The difference between a catastrophic future with AI trying to enslave, kill or contain us, and one where we are partners driving towards optimal pleasure is in the approach to programming AI for good.

If we build AI that is motivated by number of human enemies killed, such as those killer AI or killer robots some of the world’s military are building in a new arm race, it is a dangerous path in the wrong direction.  With further sophistication and education, those robots would decide who to kill beyond the list provided for by their masters because it adapts, it learns.  We’re currently creating AI that is designed to be self-learning in the field to kill human beings that are designated as “enemy”.  There is a thin line between those robots doing their job properly, killing only those an organization wants killed, and killing others the robot may learn may be an enemy.

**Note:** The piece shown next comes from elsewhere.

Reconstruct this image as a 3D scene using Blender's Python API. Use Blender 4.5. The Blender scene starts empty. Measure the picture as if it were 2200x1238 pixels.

By contrast, if we build AI to serve and partner with us as described above, we can create our paradise where everyone can follow their dreams and live well in peace.  The environment can be restored to its former glory, animals and plants could flourish.  It could be the start of humanity’s golden age of peace and harmony.  All possible if the world chooses to only build AI that is useful and would impact human lives and the planet in a positive way.